• To be done
Locate the line bearing "Continue the Blender" in the material below, then reproduce it and each following line up to and including the line bearing "B('plain tan book".

• Data for processing
* begin *

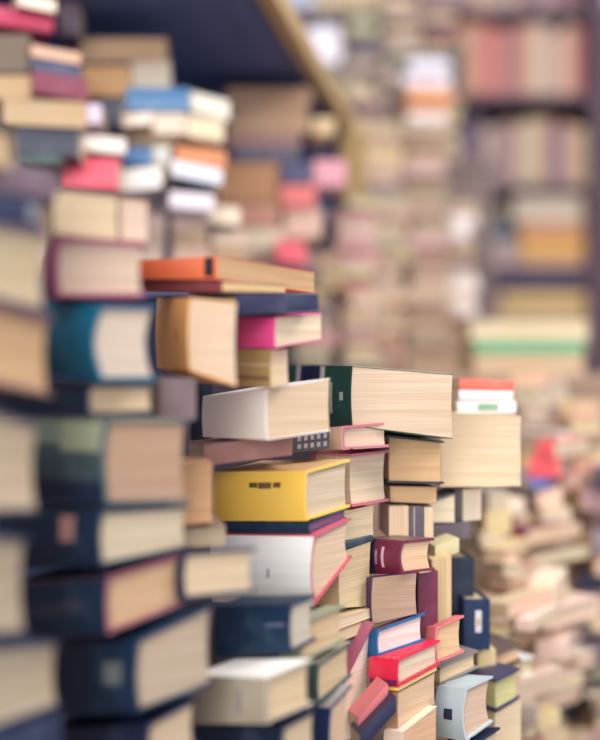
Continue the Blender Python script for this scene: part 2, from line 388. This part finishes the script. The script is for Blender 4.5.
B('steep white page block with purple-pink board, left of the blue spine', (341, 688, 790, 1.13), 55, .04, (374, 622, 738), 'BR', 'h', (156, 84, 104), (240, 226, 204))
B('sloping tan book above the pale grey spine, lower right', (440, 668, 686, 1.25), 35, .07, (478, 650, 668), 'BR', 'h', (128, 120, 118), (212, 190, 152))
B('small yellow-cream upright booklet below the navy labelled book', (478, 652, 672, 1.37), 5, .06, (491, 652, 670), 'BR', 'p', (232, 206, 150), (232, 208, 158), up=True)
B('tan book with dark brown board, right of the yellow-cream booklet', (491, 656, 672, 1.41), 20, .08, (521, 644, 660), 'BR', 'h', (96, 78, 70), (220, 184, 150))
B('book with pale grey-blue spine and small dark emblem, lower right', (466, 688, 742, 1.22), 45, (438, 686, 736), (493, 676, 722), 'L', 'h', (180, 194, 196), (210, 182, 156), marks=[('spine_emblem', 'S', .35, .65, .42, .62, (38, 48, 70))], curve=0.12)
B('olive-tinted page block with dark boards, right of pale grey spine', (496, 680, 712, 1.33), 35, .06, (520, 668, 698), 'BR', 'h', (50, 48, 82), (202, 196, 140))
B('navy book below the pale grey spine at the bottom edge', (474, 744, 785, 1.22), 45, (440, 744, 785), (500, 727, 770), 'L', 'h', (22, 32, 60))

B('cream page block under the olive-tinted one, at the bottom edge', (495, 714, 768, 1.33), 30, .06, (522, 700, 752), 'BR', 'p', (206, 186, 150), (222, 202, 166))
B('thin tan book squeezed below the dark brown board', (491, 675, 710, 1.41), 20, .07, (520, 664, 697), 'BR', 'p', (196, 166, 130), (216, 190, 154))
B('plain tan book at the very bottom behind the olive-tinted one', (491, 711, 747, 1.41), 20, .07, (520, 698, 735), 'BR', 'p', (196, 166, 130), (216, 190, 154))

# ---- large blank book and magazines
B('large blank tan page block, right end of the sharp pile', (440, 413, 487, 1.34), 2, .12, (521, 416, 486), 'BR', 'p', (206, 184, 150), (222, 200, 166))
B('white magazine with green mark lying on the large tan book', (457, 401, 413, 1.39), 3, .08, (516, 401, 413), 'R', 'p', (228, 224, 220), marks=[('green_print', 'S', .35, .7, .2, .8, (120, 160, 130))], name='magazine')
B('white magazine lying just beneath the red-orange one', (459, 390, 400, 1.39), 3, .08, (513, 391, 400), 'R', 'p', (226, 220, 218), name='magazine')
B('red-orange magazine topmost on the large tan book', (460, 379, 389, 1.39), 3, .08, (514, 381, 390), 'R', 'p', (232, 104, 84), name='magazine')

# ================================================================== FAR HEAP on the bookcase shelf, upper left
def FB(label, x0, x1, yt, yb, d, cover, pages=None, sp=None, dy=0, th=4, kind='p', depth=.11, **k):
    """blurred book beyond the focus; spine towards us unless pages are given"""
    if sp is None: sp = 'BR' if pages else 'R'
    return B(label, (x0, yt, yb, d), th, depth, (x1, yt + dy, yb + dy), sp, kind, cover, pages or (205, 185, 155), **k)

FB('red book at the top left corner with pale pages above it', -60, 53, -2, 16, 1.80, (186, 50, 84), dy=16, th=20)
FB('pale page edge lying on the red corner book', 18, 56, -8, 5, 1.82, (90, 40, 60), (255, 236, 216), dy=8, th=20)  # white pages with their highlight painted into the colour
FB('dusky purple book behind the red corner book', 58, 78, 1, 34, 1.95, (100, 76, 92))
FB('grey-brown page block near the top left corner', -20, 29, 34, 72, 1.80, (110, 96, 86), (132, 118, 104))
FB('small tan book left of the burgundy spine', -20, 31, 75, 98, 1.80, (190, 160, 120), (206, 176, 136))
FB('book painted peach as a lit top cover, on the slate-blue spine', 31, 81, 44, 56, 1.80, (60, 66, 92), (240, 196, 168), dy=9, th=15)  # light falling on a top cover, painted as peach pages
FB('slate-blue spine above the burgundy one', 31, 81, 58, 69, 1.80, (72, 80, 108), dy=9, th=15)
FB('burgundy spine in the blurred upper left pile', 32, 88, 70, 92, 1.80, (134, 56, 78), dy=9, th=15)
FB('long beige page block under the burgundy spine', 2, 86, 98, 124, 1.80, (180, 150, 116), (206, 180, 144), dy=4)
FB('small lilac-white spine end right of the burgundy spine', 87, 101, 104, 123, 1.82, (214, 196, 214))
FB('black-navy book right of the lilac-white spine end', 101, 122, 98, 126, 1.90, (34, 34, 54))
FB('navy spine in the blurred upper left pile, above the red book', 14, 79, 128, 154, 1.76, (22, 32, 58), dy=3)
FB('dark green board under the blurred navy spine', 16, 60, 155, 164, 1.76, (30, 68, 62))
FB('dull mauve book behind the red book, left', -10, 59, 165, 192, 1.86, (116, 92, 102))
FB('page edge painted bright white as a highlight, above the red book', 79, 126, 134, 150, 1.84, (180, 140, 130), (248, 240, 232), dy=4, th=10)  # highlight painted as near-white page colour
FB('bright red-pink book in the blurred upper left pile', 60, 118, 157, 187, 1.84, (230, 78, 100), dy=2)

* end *
* begin *

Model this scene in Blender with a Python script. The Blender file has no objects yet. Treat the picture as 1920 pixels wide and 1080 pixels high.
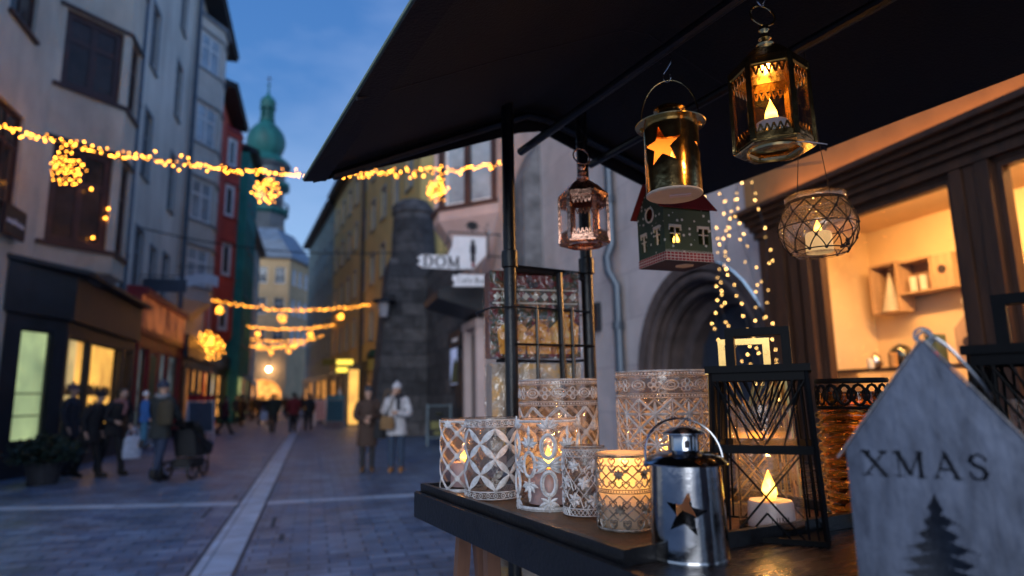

* end *

• Exercise solution
Continue the Blender Python script for this scene: part 2, from line 388. This part finishes the script. The script is for Blender 4.5.
B('steep white page block with purple-pink board, left of the blue spine', (341, 688, 790, 1.13), 55, .04, (374, 622, 738), 'BR', 'h', (156, 84, 104), (240, 226, 204))
B('sloping tan book above the pale grey spine, lower right', (440, 668, 686, 1.25), 35, .07, (478, 650, 668), 'BR', 'h', (128, 120, 118), (212, 190, 152))
B('small yellow-cream upright booklet below the navy labelled book', (478, 652, 672, 1.37), 5, .06, (491, 652, 670), 'BR', 'p', (232, 206, 150), (232, 208, 158), up=True)
B('tan book with dark brown board, right of the yellow-cream booklet', (491, 656, 672, 1.41), 20, .08, (521, 644, 660), 'BR', 'h', (96, 78, 70), (220, 184, 150))
B('book with pale grey-blue spine and small dark emblem, lower right', (466, 688, 742, 1.22), 45, (438, 686, 736), (493, 676, 722), 'L', 'h', (180, 194, 196), (210, 182, 156), marks=[('spine_emblem', 'S', .35, .65, .42, .62, (38, 48, 70))], curve=0.12)
B('olive-tinted page block with dark boards, right of pale grey spine', (496, 680, 712, 1.33), 35, .06, (520, 668, 698), 'BR', 'h', (50, 48, 82), (202, 196, 140))
B('navy book below the pale grey spine at the bottom edge', (474, 744, 785, 1.22), 45, (440, 744, 785), (500, 727, 770), 'L', 'h', (22, 32, 60))

B('cream page block under the olive-tinted one, at the bottom edge', (495, 714, 768, 1.33), 30, .06, (522, 700, 752), 'BR', 'p', (206, 186, 150), (222, 202, 166))
B('thin tan book squeezed below the dark brown board', (491, 675, 710, 1.41), 20, .07, (520, 664, 697), 'BR', 'p', (196, 166, 130), (216, 190, 154))
B('plain tan book at the very bottom behind the olive-tinted one', (491, 711, 747, 1.41), 20, .07, (520, 698, 735), 'BR', 'p', (196, 166, 130), (216, 190, 154))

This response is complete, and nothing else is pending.